En zor şeydir şehit haberlerini yazmak. Meslekte deneyimli bir gazeteci olarak yıllarca bu haberleri takip ettim.. Şehidimiz Semih Özbey, aynı zamanda bizim komşumuzdu. Beyefendi, saygılı bir gençti. Zaman zaman karşılaşırdık site de.
Kötü haberi eşim vermişti bana “ Teröristler Semih’i kaçırmışlar. Annesi zaten hasta. inşallah sağ salim kurtulur” demişti. Aradan yıllar geçti. Bu kez ben eşime kahreden haberi verdim. “ Semih şehit oluş “ dedim. Üzüntümüzü siz tahmin edin artık..

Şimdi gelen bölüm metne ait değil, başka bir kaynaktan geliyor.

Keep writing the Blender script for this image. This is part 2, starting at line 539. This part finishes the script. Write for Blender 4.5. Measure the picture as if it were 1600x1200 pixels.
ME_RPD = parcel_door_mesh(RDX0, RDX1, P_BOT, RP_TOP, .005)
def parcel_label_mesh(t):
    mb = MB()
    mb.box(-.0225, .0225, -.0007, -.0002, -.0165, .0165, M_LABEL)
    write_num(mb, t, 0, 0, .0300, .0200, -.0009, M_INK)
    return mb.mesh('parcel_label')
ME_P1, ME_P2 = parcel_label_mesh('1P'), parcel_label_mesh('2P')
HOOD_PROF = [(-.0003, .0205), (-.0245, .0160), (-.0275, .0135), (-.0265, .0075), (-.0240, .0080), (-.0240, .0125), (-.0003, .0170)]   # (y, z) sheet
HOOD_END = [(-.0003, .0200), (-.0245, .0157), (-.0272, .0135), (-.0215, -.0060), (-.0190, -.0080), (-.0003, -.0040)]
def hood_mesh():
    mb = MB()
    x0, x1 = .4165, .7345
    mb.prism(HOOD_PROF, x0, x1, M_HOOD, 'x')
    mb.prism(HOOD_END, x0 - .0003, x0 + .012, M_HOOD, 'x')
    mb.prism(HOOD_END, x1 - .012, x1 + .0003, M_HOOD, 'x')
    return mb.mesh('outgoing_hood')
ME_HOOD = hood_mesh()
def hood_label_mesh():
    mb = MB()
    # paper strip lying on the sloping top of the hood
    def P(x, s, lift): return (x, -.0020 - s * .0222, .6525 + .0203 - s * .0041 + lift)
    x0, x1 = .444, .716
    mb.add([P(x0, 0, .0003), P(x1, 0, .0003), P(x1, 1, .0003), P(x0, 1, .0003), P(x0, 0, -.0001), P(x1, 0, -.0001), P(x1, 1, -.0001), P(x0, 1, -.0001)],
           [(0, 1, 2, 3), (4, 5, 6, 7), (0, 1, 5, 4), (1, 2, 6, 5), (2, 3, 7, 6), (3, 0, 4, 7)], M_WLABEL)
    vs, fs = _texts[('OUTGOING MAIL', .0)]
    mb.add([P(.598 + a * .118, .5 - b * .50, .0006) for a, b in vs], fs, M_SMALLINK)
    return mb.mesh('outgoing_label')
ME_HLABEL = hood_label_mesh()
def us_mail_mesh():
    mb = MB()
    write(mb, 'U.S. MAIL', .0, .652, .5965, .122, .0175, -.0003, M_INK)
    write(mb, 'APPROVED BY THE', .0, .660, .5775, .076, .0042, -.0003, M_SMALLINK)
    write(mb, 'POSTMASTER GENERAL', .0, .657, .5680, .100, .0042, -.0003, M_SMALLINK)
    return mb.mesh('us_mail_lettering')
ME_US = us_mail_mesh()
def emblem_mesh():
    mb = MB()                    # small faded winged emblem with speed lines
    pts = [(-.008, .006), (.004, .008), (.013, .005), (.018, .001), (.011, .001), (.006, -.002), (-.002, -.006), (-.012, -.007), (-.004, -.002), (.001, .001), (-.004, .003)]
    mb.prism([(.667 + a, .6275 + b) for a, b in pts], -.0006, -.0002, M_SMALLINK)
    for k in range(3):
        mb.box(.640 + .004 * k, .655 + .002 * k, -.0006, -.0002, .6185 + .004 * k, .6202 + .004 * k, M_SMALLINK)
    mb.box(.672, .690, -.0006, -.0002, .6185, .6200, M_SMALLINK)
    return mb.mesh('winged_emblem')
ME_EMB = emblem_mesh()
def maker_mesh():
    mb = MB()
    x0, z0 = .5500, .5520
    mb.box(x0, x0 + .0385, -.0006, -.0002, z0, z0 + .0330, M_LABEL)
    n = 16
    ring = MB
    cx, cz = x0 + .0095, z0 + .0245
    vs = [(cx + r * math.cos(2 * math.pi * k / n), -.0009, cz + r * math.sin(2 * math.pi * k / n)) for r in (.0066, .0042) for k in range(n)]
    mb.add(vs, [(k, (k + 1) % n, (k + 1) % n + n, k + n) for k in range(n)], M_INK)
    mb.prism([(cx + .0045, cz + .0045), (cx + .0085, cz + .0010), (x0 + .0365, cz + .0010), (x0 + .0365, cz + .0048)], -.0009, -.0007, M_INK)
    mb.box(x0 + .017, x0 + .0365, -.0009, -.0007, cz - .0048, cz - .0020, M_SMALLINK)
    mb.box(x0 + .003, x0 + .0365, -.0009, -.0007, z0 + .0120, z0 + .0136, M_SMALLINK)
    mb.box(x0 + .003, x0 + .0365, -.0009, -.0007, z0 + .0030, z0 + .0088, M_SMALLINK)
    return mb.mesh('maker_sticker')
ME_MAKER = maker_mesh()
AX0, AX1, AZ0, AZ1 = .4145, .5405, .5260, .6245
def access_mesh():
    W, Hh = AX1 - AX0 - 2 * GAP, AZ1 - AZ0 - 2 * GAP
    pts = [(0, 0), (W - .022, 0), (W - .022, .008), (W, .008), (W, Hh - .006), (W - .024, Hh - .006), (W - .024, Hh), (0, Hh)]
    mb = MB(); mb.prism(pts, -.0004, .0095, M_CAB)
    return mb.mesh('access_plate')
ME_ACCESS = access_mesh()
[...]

Semih’in babası Gürsel beyle tanışıklığımız çok uzun yıllara dayanır. Malatya Ticaret Borsası Başkanlığı yaptığı yıllarda daha da yakından tanımıştım kendisini. Her gördüğümde sorardım “ Semih’ten haber var mı?” diye.
Gürsel bey de, edindiği bilgileri paylaşırdı bizimle.. Bir de sahtekarları şikayet ederdi ,” Mikail bey, beni zaman zaman arıyorlar, şu kadar para verirsen şöyle yaparsan, böyle olursa, biz çocuğunuzu kurtarırız diyorlar. Ancak hepsi yalan çıkıyor. Biz evladımızın derdinde iken insanlar böylesine umut tacirliği yapmaları, bizi beklentiye sokmaları bizi daha da perişan ediyor. İnşallah biran önce kavuşuruz evladımıza “ demişti
Gürsel bey, bu 6 yılda çalmadığı kapı bırakmadı. AKP’den HDP’ye, CHP’den İYİ partiye, Genel Kurmaydan MİT’e..neresi varsa gitti görüştü. Aslında umutluydu. Teröristlerin bir gün Semih’i bırakacaklarına inanıyordu. Zaman zaman da Semih’ten haber alıyordu. Umutlar artmıştı. Ama maalesef Gara’dan kötü haber gelmişti. Allah rahmet eylesin. Diyecek başka söz yok..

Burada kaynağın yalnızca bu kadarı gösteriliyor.